Une première, c'est bien vrai.

Pourtant, l'évaluation des politiques publiques a été lancée et généralisée en France… un grand nombre de fois[1]. La plus marquante était l'oeuvre du gouvernement Rocard. Mais du côté de l'État, comme du côté des communes, presque rien. Pourtant, de multiples institutions sont chargées par la loi de mener des évaluations. Il y en a au sein du Parlement, il y a la Cour des Comptes, le Conseil Économique Social et Environnemental, le Centre d'Analyse Stratégique, etc. etc. ; pour payer ces hauts fonctionnaires, il y a du budget !

Et malgré tout cela, (presque) rien de sérieux ne sort. Il y a des gens qui sont censés évaluer. Mais ils ne peuvent pas le faire, faute de données, d'information sur les faits.

Car les informations qui permettraient d'évaluer, celles qui disent à qui et à quoi ont servi les décisions publiques, ne sont pas et ne peuvent guère être dans les fichiers de l'Administration. Il faut aller collecter des données nouvelles. Généralement, il faut interroger de larges échantillons de personnes physiques ou morales visées par la politique menée (ou qui la financent par des taxes). Ça a peut-être l'air tout bête, mais pour faire cela, Il n'y a (presque) jamais de budget[2]… Pourquoi ? Sans doute simplement parce que personne, dans le système politique français, n'y a intérêt.__ Prendre le point de vue des personnes concernées, c'est introduire un nouvel "acteur" et lui donner du pouvoir, c'est donc prendre un peu de leur pouvoir à tous les acteurs qui en avaient.

De cette évaluation généralisée, le Premier Ministre attend 50 milliards, dit le Nouvel Obs, soit en gros, 1% de gain d'efficacité de la dépense publique par an sur 5 ans : François Bayrou espérait 2%, mais 1% serait déjà bien — c'est en tout cas l'objectif que je pense atteignable.

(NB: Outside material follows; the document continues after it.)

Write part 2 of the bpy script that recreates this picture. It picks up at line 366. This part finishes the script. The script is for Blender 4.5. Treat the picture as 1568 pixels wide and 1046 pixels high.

Bon, M. le Premier Ministre, si vous avez besoin d'un pro de l'évaluation pour ce genre de mission kamikaze, vous savez où me trouver.


Sur l'évaluation, encore sur ce blog :

Aussi un début de blog sur l'évaluation (2006).


Alors, un peu d'espoir ? Je veux le croire. Si le gouvernement comprend qu'évaluer c'est mener l'enquête, trouver et croiser les indices et indicateurs multiples, les chiffres, les images, les faits, qui vont permettre de parler des gens et de la société. Qui vont révéler des potentiels, des points forts, des opportunités. C'est trouver dans les réalités d'aujourd'hui des promesses pour demain.


P.S. 27 déc. 12 : j'ai repris sur la forme ce billet initialement bâclé, mais dont le propos me tient à coeur ! Cette réécriture est postérieure aux commentaires 1, 2 et 3.

Notes

[1] Comme je l'écrivais ici

[2] Alors que pour des sondages d'opinion, ça ne manque pas.